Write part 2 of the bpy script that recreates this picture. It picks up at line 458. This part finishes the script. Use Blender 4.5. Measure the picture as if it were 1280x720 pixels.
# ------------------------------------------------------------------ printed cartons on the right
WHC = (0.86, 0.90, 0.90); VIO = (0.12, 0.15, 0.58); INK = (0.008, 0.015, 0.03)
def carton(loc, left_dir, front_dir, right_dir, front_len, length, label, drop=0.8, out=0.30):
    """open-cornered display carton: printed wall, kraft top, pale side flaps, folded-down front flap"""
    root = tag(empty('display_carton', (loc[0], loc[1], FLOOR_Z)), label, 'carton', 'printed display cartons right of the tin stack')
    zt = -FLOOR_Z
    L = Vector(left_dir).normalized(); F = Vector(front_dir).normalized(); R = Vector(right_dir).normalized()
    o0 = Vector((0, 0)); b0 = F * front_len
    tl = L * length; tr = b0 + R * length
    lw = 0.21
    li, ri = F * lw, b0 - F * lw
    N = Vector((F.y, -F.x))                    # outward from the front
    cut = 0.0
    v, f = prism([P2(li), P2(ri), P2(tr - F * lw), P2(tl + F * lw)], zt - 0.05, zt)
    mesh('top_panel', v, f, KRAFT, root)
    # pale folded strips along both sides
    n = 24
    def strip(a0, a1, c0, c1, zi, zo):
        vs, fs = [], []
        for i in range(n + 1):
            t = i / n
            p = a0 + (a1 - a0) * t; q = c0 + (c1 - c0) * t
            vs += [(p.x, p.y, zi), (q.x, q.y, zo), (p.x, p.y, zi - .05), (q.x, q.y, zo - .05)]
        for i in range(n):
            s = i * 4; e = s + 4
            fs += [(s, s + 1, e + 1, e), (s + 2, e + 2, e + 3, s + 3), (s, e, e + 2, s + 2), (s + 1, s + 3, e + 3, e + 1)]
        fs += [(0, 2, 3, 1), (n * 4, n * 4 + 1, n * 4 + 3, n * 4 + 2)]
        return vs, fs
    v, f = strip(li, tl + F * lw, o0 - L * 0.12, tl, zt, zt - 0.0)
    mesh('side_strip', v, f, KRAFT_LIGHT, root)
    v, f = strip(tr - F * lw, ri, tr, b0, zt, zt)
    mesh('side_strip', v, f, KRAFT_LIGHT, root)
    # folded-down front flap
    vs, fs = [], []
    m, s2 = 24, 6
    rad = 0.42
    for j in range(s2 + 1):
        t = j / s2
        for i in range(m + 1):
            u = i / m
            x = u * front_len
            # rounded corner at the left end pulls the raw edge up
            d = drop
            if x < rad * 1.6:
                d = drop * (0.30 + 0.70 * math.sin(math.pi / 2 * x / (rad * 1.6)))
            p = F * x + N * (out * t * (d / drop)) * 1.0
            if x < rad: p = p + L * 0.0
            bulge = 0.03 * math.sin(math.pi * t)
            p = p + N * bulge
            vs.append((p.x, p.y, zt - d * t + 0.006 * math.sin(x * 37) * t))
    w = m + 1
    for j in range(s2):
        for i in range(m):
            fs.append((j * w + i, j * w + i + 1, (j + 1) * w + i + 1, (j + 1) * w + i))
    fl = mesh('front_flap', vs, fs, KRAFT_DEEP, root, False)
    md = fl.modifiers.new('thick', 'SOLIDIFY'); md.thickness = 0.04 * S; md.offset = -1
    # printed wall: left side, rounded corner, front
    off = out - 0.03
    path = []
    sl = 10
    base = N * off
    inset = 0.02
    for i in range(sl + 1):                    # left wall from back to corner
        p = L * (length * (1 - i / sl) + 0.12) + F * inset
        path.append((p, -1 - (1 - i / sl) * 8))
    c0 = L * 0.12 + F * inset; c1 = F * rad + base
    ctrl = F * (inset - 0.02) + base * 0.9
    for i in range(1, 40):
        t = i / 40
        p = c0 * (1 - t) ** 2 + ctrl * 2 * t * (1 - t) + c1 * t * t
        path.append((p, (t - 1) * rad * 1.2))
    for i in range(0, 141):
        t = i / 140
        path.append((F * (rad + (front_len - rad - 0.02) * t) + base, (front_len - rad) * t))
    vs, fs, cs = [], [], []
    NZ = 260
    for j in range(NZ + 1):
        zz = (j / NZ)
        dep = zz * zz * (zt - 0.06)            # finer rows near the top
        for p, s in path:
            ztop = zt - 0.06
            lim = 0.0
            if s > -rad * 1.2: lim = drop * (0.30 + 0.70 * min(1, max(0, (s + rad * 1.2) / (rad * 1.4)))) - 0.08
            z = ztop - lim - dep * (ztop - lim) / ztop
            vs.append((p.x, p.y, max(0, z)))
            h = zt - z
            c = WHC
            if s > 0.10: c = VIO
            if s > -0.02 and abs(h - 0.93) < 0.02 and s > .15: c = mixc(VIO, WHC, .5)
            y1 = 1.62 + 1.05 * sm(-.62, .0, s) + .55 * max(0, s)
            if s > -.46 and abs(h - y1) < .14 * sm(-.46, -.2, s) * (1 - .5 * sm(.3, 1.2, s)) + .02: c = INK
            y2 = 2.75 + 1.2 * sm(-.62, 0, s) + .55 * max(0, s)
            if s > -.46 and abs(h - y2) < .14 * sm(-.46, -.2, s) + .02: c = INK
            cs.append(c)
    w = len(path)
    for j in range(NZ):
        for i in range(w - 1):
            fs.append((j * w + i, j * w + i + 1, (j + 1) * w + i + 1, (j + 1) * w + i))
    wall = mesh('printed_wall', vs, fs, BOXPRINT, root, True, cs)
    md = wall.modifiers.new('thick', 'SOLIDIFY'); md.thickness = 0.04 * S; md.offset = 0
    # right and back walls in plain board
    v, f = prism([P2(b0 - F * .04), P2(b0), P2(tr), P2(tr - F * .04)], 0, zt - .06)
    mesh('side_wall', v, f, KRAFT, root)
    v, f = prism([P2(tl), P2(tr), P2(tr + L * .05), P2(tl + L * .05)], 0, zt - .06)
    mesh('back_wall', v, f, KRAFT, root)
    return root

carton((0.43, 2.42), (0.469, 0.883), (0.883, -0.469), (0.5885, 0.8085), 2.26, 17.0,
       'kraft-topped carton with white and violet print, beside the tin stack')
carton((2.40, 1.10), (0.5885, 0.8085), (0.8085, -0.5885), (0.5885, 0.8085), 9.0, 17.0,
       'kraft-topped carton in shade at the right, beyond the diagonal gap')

# Exercise requirements
All of the material above needs to be retyped word for word.

# Response below
Write part 2 of the bpy script that recreates this picture. It picks up at line 458. This part finishes the script. Use Blender 4.5. Measure the picture as if it were 1280x720 pixels.
# ------------------------------------------------------------------ printed cartons on the right
WHC = (0.86, 0.90, 0.90); VIO = (0.12, 0.15, 0.58); INK = (0.008, 0.015, 0.03)
def carton(loc, left_dir, front_dir, right_dir, front_len, length, label, drop=0.8, out=0.30):
    """open-cornered display carton: printed wall, kraft top, pale side flaps, folded-down front flap"""
    root = tag(empty('display_carton', (loc[0], loc[1], FLOOR_Z)), label, 'carton', 'printed display cartons right of the tin stack')
    zt = -FLOOR_Z
    L = Vector(left_dir).normalized(); F = Vector(front_dir).normalized(); R = Vector(right_dir).normalized()
    o0 = Vector((0, 0)); b0 = F * front_len
    tl = L * length; tr = b0 + R * length
    lw = 0.21
    li, ri = F * lw, b0 - F * lw
    N = Vector((F.y, -F.x))                    # outward from the front
    cut = 0.0
    v, f = prism([P2(li), P2(ri), P2(tr - F * lw), P2(tl + F * lw)], zt - 0.05, zt)
    mesh('top_panel', v, f, KRAFT, root)
    # pale folded strips along both sides
    n = 24
    def strip(a0, a1, c0, c1, zi, zo):
        vs, fs = [], []
        for i in range(n + 1):
            t = i / n
            p = a0 + (a1 - a0) * t; q = c0 + (c1 - c0) * t
            vs += [(p.x, p.y, zi), (q.x, q.y, zo), (p.x, p.y, zi - .05), (q.x, q.y, zo - .05)]
        for i in range(n):
            s = i * 4; e = s + 4
            fs += [(s, s + 1, e + 1, e), (s + 2, e + 2, e + 3, s + 3), (s, e, e + 2, s + 2), (s + 1, s + 3, e + 3, e + 1)]
        fs += [(0, 2, 3, 1), (n * 4, n * 4 + 1, n * 4 + 3, n * 4 + 2)]
        return vs, fs
    v, f = strip(li, tl + F * lw, o0 - L * 0.12, tl, zt, zt - 0.0)
    mesh('side_strip', v, f, KRAFT_LIGHT, root)
    v, f = strip(tr - F * lw, ri, tr, b0, zt, zt)
    mesh('side_strip', v, f, KRAFT_LIGHT, root)
    # folded-down front flap
    vs, fs = [], []
    m, s2 = 24, 6
    rad = 0.42
    for j in range(s2 + 1):
        t = j / s2
        for i in range(m + 1):
            u = i / m
            x = u * front_len
            # rounded corner at the left end pulls the raw edge up
            d = drop
            if x < rad * 1.6:
                d = drop * (0.30 + 0.70 * math.sin(math.pi / 2 * x / (rad * 1.6)))
            p = F * x + N * (out * t * (d / drop)) * 1.0
            if x < rad: p = p + L * 0.0
            bulge = 0.03 * math.sin(math.pi * t)
            p = p + N * bulge
            vs.append((p.x, p.y, zt - d * t + 0.006 * math.sin(x * 37) * t))
    w = m + 1
    for j in range(s2):
        for i in range(m):
            fs.append((j * w + i, j * w + i + 1, (j + 1) * w + i + 1, (j + 1) * w + i))
    fl = mesh('front_flap', vs, fs, KRAFT_DEEP, root, False)
    md = fl.modifiers.new('thick', 'SOLIDIFY'); md.thickness = 0.04 * S; md.offset = -1
    # printed wall: left side, rounded corner, front
    off = out - 0.03
    path = []
    sl = 10
    base = N * off
    inset = 0.02
    for i in range(sl + 1):                    # left wall from back to corner
        p = L * (length * (1 - i / sl) + 0.12) + F * inset
        path.append((p, -1 - (1 - i / sl) * 8))
    c0 = L * 0.12 + F * inset; c1 = F * rad + base
    ctrl = F * (inset - 0.02) + base * 0.9
    for i in range(1, 40):
        t = i / 40
        p = c0 * (1 - t) ** 2 + ctrl * 2 * t * (1 - t) + c1 * t * t
        path.append((p, (t - 1) * rad * 1.2))
    for i in range(0, 141):
        t = i / 140
        path.append((F * (rad + (front_len - rad - 0.02) * t) + base, (front_len - rad) * t))
    vs, fs, cs = [], [], []
    NZ = 260
    for j in range(NZ + 1):
        zz = (j / NZ)
        dep = zz * zz * (zt - 0.06)            # finer rows near the top
        for p, s in path:
            ztop = zt - 0.06
            lim = 0.0
            if s > -rad * 1.2: lim = drop * (0.30 + 0.70 * min(1, max(0, (s + rad * 1.2) / (rad * 1.4)))) - 0.08
            z = ztop - lim - dep * (ztop - lim) / ztop
            vs.append((p.x, p.y, max(0, z)))
            h = zt - z
            c = WHC
            if s > 0.10: c = VIO
            if s > -0.02 and abs(h - 0.93) < 0.02 and s > .15: c = mixc(VIO, WHC, .5)
            y1 = 1.62 + 1.05 * sm(-.62, .0, s) + .55 * max(0, s)
            if s > -.46 and abs(h - y1) < .14 * sm(-.46, -.2, s) * (1 - .5 * sm(.3, 1.2, s)) + .02: c = INK
            y2 = 2.75 + 1.2 * sm(-.62, 0, s) + .55 * max(0, s)
            if s > -.46 and abs(h - y2) < .14 * sm(-.46, -.2, s) + .02: c = INK
            cs.append(c)
    w = len(path)
    for j in range(NZ):
        for i in range(w - 1):
            fs.append((j * w + i, j * w + i + 1, (j + 1) * w + i + 1, (j + 1) * w + i))
    wall = mesh('printed_wall', vs, fs, BOXPRINT, root, True, cs)
    md = wall.modifiers.new('thick', 'SOLIDIFY'); md.thickness = 0.04 * S; md.offset = 0
    # right and back walls in plain board
    v, f = prism([P2(b0 - F * .04), P2(b0), P2(tr), P2(tr - F * .04)], 0, zt - .06)
    mesh('side_wall', v, f, KRAFT, root)
    v, f = prism([P2(tl), P2(tr), P2(tr + L * .05), P2(tl + L * .05)], 0, zt - .06)
    mesh('back_wall', v, f, KRAFT, root)
    return root

carton((0.43, 2.42), (0.469, 0.883), (0.883, -0.469), (0.5885, 0.8085), 2.26, 17.0,
       'kraft-topped carton with white and violet print, beside the tin stack')
carton((2.40, 1.10), (0.5885, 0.8085), (0.8085, -0.5885), (0.5885, 0.8085), 9.0, 17.0,
       'kraft-topped carton in shade at the right, beyond the diagonal gap')